Description of the task -
Word for word, restate the lines from the start of the data below through the line containing "COL = scene.collection".

┏━━

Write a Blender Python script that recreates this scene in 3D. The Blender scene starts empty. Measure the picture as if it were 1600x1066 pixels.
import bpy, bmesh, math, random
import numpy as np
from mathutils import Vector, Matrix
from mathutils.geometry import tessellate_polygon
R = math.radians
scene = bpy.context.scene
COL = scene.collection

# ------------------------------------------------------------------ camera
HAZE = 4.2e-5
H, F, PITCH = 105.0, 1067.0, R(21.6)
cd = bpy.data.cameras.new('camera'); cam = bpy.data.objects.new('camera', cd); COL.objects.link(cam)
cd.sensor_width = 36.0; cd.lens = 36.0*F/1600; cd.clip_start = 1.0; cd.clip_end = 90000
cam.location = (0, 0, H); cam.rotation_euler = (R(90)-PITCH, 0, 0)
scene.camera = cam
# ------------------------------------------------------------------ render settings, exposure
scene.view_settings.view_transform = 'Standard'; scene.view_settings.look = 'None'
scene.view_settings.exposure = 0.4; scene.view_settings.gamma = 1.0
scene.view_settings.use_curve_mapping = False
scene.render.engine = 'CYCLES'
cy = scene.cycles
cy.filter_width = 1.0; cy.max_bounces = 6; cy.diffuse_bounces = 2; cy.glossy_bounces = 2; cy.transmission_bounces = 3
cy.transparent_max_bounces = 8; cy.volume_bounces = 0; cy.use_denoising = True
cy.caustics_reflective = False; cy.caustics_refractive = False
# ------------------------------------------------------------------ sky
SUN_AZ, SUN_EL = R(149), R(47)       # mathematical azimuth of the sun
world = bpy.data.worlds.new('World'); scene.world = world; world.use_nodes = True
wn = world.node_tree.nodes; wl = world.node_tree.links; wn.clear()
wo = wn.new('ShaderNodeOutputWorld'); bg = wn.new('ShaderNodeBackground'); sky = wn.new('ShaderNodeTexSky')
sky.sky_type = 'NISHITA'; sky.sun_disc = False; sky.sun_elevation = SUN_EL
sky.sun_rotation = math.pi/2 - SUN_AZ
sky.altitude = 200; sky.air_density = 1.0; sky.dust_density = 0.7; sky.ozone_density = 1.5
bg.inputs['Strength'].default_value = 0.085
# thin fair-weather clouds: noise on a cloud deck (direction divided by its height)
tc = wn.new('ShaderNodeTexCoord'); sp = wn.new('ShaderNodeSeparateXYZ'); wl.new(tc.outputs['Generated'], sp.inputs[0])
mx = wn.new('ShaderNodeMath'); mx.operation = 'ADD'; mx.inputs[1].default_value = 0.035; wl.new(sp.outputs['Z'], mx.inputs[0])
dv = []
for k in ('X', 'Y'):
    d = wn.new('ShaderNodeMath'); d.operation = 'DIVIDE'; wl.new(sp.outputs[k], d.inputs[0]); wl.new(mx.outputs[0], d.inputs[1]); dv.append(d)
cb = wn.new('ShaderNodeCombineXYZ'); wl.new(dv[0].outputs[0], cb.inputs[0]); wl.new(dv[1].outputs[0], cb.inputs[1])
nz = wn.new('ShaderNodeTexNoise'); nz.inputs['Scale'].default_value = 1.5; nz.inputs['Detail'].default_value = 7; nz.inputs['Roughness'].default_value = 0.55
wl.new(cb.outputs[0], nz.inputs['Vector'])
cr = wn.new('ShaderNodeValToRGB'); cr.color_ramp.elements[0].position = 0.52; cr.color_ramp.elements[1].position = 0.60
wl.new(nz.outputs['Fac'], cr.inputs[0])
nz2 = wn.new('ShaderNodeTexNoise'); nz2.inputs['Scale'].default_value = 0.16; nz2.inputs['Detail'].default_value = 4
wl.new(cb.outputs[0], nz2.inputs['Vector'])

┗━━

Exercise output -
Write a Blender Python script that recreates this scene in 3D. The Blender scene starts empty. Measure the picture as if it were 1600x1066 pixels.
import bpy, bmesh, math, random
import numpy as np
from mathutils import Vector, Matrix
from mathutils.geometry import tessellate_polygon
R = math.radians
scene = bpy.context.scene
COL = scene.collection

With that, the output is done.